Obligado
o traicionado por mí mismo a decir cómo hago mis
cuentos, recurriré a explicaciones exteriores a ellos.
No son completamente naturales, en el sentido de no intervenir
la conciencia. Eso me sería antipático. No son dominados
por una teoría de la conciencia. Esto me sería extremadamente
antipático. Preferiría decir que esa intervención
es misteriosa. Mis cuentos no tienen estructuras lógicas.
A pesar de la vigilancia constante y rigurosa de la conciencia,
ésta también me es desconocida. En un momento dado
pienso que en un rincón de mí nacerá una
planta. La empiezo a acechar creyendo que en ese rincón
se ha producido algo raro, pero que podría tener porvenir
artístico. Sería feliz si esta idea no fracasara
del todo. Sin embargo, debe esperar un tiempo ignorado: no sé
cómo hacer germinar la planta, ni cómo favorecer,
ni cuidar su crecimiento; sólo presiento o deseo que tenga
hojas de poesía; o algo que se transforme en poesía
si la miran ciertos ojos. Debo cuidar que no ocupe mucho espacio,
que no pretenda ser bella o intensa, sino que sea la planta que
ella misma esté destinada a ser, y ayudarla a que lo sea.

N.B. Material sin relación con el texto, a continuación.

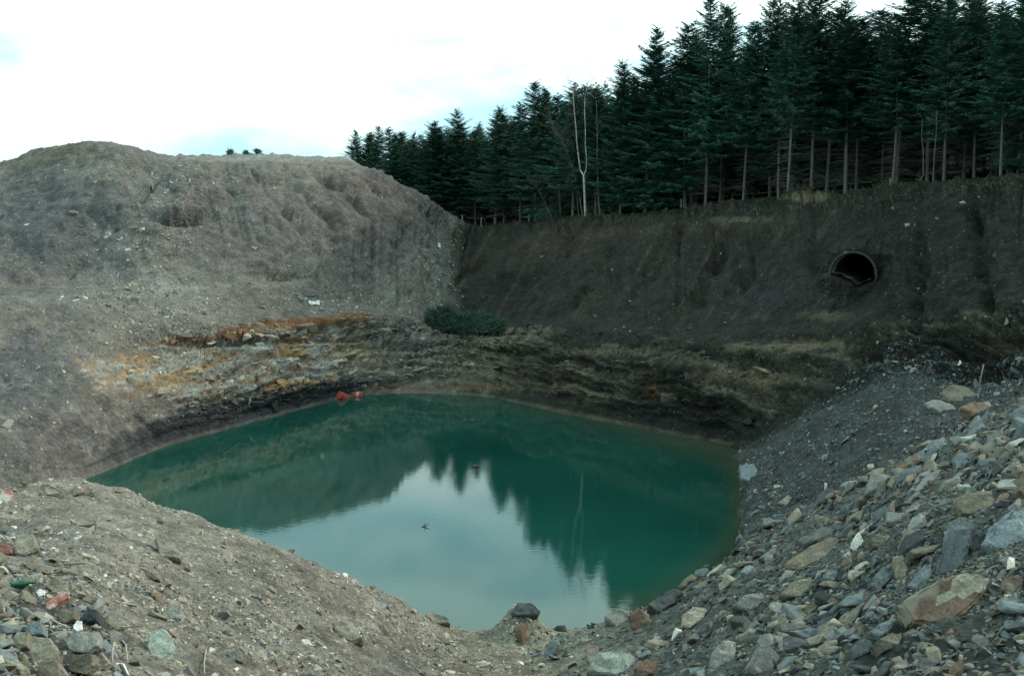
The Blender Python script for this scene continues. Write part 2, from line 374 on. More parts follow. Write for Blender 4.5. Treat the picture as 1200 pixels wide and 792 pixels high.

Al mismo tiempo ella crecerá de acuerdo a un contemplador
al que no hará mucho caso si él quiere sugerirle
demasiadas intenciones o grandezas. Si es una planta dueña
de sí misma tendrá una poesía natural, desconocida
por ella misma. Ella debe ser como una persona que vivirá
no sabe cuánto, con necesidades propias, con un orgullo
discreto, un poco torpe y que parezca improvisado. Ella misma
no conocerá sus leyes, aunque profundamente las tenga y
la conciencia no las alcance. No sabrá el grado y la manera
en que la conciencia intervendrá, pero en última
instancia impondrá su voluntad. Y enseñará
a la conciencia a ser desinteresada.
Lo más seguro de todo es que yo no sé cómo
hago mis cuentos, porque cada uno de ellos tiene su vida extraña
y propia. Pero también sé que viven peleando con
la conciencia para evitar los extranjeros que ella les recomienda.